Former Ohio State defensive end Nick Bosa visited the Raiders’ headquarters Thursday. He is expected to be selected somewhere in the first three picks and thus would likely require a trade up. While surely tempting, the team seems more likely to trade back and accumulate more picks, given their number of needs.

For a trade down to develop, the Raiders first would require an interested suitor. The most conventional scenario then would be to swap 2019 first-round picks with the trade partner also sending at least one other pick whose value would be determined by how far into the first round the Raiders would be moving back.

Mayock, Gruden and others in the club’s draft room plan to conduct various simulations in the days leading up to April 25. These include trade proposals under a constrained time limit or a combination of coveted players being off the board when Oakland is on the clock.

The Raiders currently have a long wait between their second- and fourth-round picks.

This is subject to change.

“I’d love to get a couple more picks in there,” said Mayock, who highlighted the No. 20 to 60 range as a personal favorite spot for value. “I just think we have a lot of holes that need to be filled, and I think that’s a really good place to go fishing. If we can, we can. But the other cool thing is if we just do nothing but sit there and go four, 24, 27, (35), what we keep talking about upstairs is we better get four foundational football players.

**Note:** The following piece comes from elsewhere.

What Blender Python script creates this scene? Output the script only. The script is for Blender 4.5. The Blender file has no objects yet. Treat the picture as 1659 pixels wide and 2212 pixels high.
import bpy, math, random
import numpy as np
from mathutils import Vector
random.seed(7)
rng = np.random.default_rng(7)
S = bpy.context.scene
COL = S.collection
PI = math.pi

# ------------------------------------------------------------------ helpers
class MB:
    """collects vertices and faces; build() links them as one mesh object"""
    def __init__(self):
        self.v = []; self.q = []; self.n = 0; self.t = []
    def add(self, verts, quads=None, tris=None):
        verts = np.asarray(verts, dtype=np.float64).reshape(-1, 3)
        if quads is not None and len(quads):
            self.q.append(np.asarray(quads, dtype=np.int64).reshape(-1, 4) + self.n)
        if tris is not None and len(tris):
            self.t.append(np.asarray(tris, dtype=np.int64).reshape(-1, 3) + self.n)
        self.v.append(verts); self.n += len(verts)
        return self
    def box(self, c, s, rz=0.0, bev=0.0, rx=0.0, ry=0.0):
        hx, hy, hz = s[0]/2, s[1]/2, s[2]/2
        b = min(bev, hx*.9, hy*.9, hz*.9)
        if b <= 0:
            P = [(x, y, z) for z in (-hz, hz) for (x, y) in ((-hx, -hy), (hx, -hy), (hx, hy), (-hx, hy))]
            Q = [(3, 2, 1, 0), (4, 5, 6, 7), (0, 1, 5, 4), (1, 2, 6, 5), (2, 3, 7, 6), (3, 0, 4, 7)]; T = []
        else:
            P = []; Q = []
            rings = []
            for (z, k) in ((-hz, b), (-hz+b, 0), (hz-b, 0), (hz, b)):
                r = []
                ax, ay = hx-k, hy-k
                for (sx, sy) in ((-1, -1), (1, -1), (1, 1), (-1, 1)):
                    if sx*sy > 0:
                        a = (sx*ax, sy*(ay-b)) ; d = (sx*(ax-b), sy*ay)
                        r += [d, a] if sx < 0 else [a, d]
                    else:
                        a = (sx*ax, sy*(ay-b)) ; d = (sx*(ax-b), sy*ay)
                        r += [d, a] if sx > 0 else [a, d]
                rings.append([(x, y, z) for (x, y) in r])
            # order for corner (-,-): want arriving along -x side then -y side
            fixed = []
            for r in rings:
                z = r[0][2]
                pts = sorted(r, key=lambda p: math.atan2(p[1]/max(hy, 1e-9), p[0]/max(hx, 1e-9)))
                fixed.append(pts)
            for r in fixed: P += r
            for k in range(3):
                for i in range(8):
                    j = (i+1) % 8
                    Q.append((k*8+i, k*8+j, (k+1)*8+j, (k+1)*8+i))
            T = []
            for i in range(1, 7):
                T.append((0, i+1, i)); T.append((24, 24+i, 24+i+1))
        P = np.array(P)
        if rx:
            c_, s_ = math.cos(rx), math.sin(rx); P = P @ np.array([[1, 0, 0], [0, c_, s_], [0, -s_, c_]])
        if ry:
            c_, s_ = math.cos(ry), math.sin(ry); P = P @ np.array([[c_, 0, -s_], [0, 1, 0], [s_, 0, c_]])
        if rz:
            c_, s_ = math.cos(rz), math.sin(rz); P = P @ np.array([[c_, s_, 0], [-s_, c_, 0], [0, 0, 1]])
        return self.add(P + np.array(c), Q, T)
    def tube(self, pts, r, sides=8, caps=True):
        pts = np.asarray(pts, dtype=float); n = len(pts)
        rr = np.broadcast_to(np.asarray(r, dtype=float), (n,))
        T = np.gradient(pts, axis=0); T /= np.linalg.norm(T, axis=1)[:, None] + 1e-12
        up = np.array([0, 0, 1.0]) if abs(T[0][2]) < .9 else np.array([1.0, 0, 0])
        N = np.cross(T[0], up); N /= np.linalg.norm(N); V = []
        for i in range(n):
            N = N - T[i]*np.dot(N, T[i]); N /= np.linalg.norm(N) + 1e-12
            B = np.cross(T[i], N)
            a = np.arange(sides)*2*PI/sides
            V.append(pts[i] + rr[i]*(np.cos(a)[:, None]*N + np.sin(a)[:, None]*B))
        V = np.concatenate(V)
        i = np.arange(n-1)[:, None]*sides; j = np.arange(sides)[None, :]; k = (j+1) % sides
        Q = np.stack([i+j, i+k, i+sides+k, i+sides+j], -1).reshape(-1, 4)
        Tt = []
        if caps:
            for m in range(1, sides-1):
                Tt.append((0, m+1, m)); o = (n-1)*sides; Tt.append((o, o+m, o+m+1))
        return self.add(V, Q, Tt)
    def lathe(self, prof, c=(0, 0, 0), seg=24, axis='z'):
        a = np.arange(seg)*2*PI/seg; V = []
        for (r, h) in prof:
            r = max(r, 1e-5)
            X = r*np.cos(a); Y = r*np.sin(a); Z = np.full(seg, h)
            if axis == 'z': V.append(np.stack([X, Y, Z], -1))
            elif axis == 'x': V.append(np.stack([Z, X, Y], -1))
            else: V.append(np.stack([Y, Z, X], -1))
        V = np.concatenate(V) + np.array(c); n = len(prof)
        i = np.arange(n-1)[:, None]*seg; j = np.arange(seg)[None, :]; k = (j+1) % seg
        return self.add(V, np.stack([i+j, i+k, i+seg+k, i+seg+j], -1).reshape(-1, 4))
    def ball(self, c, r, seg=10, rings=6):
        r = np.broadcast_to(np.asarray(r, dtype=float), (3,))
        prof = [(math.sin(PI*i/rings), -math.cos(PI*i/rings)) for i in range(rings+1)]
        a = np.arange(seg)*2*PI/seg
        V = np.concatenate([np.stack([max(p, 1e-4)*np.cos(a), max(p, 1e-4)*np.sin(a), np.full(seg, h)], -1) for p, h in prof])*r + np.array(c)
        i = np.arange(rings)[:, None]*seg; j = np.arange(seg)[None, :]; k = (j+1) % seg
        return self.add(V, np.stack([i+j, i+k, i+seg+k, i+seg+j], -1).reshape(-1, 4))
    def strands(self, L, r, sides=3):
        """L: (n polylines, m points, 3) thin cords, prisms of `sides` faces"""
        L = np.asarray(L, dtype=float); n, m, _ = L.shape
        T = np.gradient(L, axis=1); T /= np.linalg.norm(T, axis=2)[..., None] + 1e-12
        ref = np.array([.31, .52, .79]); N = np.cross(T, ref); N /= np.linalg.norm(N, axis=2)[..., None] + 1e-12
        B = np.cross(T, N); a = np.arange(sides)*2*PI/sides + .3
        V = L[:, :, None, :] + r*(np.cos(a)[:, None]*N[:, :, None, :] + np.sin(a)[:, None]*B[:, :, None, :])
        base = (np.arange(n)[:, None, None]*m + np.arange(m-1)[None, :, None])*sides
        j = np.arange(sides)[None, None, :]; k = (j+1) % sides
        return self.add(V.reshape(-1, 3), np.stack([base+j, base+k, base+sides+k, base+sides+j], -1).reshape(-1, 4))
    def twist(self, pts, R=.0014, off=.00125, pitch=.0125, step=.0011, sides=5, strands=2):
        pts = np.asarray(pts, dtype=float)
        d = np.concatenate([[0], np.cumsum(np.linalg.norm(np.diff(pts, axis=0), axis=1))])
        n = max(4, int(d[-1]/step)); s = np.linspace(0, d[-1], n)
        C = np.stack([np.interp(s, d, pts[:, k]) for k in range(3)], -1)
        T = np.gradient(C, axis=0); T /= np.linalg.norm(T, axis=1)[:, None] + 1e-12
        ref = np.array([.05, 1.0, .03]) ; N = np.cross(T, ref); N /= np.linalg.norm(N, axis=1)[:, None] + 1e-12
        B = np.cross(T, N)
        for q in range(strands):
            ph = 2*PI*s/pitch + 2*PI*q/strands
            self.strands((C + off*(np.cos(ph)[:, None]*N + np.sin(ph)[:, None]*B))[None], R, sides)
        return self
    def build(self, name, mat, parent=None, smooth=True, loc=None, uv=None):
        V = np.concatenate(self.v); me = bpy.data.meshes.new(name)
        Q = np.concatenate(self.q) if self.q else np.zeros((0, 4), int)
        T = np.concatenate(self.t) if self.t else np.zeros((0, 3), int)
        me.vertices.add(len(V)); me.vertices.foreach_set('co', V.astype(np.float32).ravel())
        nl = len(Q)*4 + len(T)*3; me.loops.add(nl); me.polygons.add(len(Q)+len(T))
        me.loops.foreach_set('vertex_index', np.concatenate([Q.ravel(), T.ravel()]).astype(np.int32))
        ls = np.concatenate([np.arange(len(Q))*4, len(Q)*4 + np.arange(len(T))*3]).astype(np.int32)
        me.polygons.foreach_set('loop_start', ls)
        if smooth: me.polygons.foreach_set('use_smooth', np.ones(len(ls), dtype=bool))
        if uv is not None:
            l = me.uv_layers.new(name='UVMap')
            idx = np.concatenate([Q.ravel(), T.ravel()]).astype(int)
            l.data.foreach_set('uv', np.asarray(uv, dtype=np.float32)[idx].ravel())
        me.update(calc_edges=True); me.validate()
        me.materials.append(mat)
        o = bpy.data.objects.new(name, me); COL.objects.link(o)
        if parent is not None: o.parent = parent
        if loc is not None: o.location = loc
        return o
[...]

“We define foundation as talent and football character. That’s what we want. Guys who love the game. And if we don’t move up, down or anywhere, man, we’d better get four of those guys.”

Mayock understands the job’s pressures. And stakes.

When hired in late December, he made the switch from NFL Network broadcaster to NFL general manager. He joined a franchise long on draft capital and longer on roster needs. It will take time to build the Raiders into the perennial Super Bowl contender he and Gruden envision.

The 2019 draft is a critical opportunity to build that foundation.

“As Jon keeps telling me, ‘Don’t mess it up, dude. I took a lot of slings to get you three first-round picks,” Mayock said. “We laugh about it all the time but, A.) I don’t feel any pressure about it; B.) I love it and embrace it because it’s going to give us an opportunity to continue to try to turn the corner here and become a good football team.”